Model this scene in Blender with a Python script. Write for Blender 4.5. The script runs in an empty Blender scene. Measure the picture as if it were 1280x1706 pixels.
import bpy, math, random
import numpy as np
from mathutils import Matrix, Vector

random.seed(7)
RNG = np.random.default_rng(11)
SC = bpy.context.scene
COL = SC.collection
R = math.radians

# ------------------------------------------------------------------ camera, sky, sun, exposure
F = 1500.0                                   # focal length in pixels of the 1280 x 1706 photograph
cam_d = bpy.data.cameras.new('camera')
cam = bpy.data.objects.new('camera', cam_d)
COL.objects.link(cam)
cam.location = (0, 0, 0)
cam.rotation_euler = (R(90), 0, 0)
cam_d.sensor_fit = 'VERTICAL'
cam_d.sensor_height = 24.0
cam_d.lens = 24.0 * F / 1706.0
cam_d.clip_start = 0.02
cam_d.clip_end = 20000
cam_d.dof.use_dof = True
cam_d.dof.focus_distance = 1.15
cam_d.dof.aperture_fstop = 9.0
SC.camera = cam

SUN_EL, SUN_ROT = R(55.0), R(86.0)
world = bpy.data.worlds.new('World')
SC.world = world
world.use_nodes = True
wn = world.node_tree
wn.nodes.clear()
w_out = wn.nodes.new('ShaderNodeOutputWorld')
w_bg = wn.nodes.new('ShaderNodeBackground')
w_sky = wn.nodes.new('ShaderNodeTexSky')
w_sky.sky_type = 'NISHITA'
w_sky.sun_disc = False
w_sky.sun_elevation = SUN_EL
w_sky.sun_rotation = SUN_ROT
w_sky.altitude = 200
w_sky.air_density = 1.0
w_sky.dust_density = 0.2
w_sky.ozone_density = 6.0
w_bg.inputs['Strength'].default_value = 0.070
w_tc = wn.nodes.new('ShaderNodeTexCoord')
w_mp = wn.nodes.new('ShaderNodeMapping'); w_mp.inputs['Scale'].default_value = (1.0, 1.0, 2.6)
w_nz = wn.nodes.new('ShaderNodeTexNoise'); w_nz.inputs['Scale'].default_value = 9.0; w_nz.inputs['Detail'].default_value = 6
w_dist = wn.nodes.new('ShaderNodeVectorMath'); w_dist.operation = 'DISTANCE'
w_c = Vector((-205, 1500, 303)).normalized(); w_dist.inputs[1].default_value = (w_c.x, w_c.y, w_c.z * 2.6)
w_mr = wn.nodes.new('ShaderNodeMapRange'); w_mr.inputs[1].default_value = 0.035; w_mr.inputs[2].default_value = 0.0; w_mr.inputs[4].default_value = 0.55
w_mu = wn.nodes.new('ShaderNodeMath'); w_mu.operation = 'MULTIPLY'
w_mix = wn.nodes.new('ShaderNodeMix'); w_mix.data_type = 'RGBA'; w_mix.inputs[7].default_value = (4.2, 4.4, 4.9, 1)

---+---

## Goal
Write the complete data out, exactly as above.

## Result of this task
Model this scene in Blender with a Python script. Write for Blender 4.5. The script runs in an empty Blender scene. Measure the picture as if it were 1280x1706 pixels.
import bpy, math, random
import numpy as np
from mathutils import Matrix, Vector

random.seed(7)
RNG = np.random.default_rng(11)
SC = bpy.context.scene
COL = SC.collection
R = math.radians

# ------------------------------------------------------------------ camera, sky, sun, exposure
F = 1500.0                                   # focal length in pixels of the 1280 x 1706 photograph
cam_d = bpy.data.cameras.new('camera')
cam = bpy.data.objects.new('camera', cam_d)
COL.objects.link(cam)
cam.location = (0, 0, 0)
cam.rotation_euler = (R(90), 0, 0)
cam_d.sensor_fit = 'VERTICAL'
cam_d.sensor_height = 24.0
cam_d.lens = 24.0 * F / 1706.0
cam_d.clip_start = 0.02
cam_d.clip_end = 20000
cam_d.dof.use_dof = True
cam_d.dof.focus_distance = 1.15
cam_d.dof.aperture_fstop = 9.0
SC.camera = cam

SUN_EL, SUN_ROT = R(55.0), R(86.0)
world = bpy.data.worlds.new('World')
SC.world = world
world.use_nodes = True
wn = world.node_tree
wn.nodes.clear()
w_out = wn.nodes.new('ShaderNodeOutputWorld')
w_bg = wn.nodes.new('ShaderNodeBackground')
w_sky = wn.nodes.new('ShaderNodeTexSky')
w_sky.sky_type = 'NISHITA'
w_sky.sun_disc = False
w_sky.sun_elevation = SUN_EL
w_sky.sun_rotation = SUN_ROT
w_sky.altitude = 200
w_sky.air_density = 1.0
w_sky.dust_density = 0.2
w_sky.ozone_density = 6.0
w_bg.inputs['Strength'].default_value = 0.070
w_tc = wn.nodes.new('ShaderNodeTexCoord')
w_mp = wn.nodes.new('ShaderNodeMapping'); w_mp.inputs['Scale'].default_value = (1.0, 1.0, 2.6)
w_nz = wn.nodes.new('ShaderNodeTexNoise'); w_nz.inputs['Scale'].default_value = 9.0; w_nz.inputs['Detail'].default_value = 6
w_dist = wn.nodes.new('ShaderNodeVectorMath'); w_dist.operation = 'DISTANCE'
w_c = Vector((-205, 1500, 303)).normalized(); w_dist.inputs[1].default_value = (w_c.x, w_c.y, w_c.z * 2.6)
w_mr = wn.nodes.new('ShaderNodeMapRange'); w_mr.inputs[1].default_value = 0.035; w_mr.inputs[2].default_value = 0.0; w_mr.inputs[4].default_value = 0.55
w_mu = wn.nodes.new('ShaderNodeMath'); w_mu.operation = 'MULTIPLY'
w_mix = wn.nodes.new('ShaderNodeMix'); w_mix.data_type = 'RGBA'; w_mix.inputs[7].default_value = (4.2, 4.4, 4.9, 1)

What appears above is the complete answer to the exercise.